PORTLAND — A Lewiston man lost his bid for a shorter sentence when the state’s high court Tuesday upheld a lower court ruling that his relationship with an assault victim could be classified as domestic by the trial jury.
Jamesa J. Drake, an Auburn defense attorney who represented Richard Murphy, 40, during oral arguments before the Maine Supreme Judicial Court last month, argued that her client and the victim hadn’t been “sexual partners,” an element necessary under state law to fall within the classification of domestic violence.
Murphy was convicted by a jury of domestic violence assault. He was sentenced in Androscoggin County Superior Court to four years in prison with all but three years suspended, followed by two years of probation.
The crime was a Class C felony, punishable by up to five years in prison. Had Murphy been convicted of misdemeanor assault instead, the maximum penalty would have been less than a year in jail.
Murphy appealed his conviction to the Supreme Court, which heard the case on Dec. 9, 2015.
He was seeking to have the court vacate the judgment and send it back to the trial court for sentencing on an assault conviction, a lesser crime.
Representing the state was Michael Dumas, a third-year student at the University of Maine School of Law and an intern at the Androscoggin County District Attorney’s Office. It was his first time arguing a case before the state’s top court, sitting as the law court.
Police arrived at a Lewiston apartment on March 20, 2014, where Murphy “had put (the victim) down on the floor and put his foot on her face … enough so it made her mouth bleed,” according to the court’s written opinion, authored by Associate Justice Ellen Gorman.
More than a year before the assault, a Lewiston police officer had followed a noise complaint to the basement of a Lewiston apartment building where she had witnessed Murphy and a woman, later identified as the assault victim, having consensual sex.
Drake had argued before the high court that once was not enough to establish Murphy and his victim as “sexual partners.”
She said there were “potential vagueness” issues in the statutory language and noted the Legislature failed to define what constitutes a “sexual partner.”

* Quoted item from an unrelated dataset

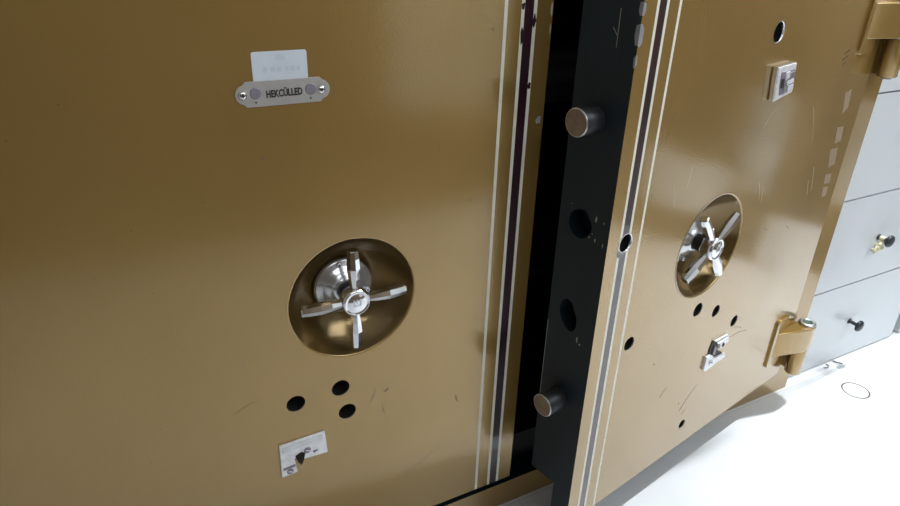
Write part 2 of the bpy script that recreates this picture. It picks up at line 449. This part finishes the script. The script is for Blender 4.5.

Dumas said the high court had already addressed the issue, twice. The presumption of a sexual relationship was not enough, he argued. In Murphy’s case, there is “direct and actual evidence” because a police officer witnessed the act, Dumas said.
“This is not an ambiguous statute,” he said. “This is not an ambiguous case.”
The court agreed, ruling so in its unanimous opinion.
A one-time sexual encounter falls within the statutory language defining domestic violence, the court wrote.
“Construing the term ‘sexual partners’ to include persons who have engaged with each other in a single consensual ‘sexual act’ as defined in (the statute) is consistent with the rest of the statutory definition of ‘family or household members’ and with the domestic violence statutory scheme, according to the written decision.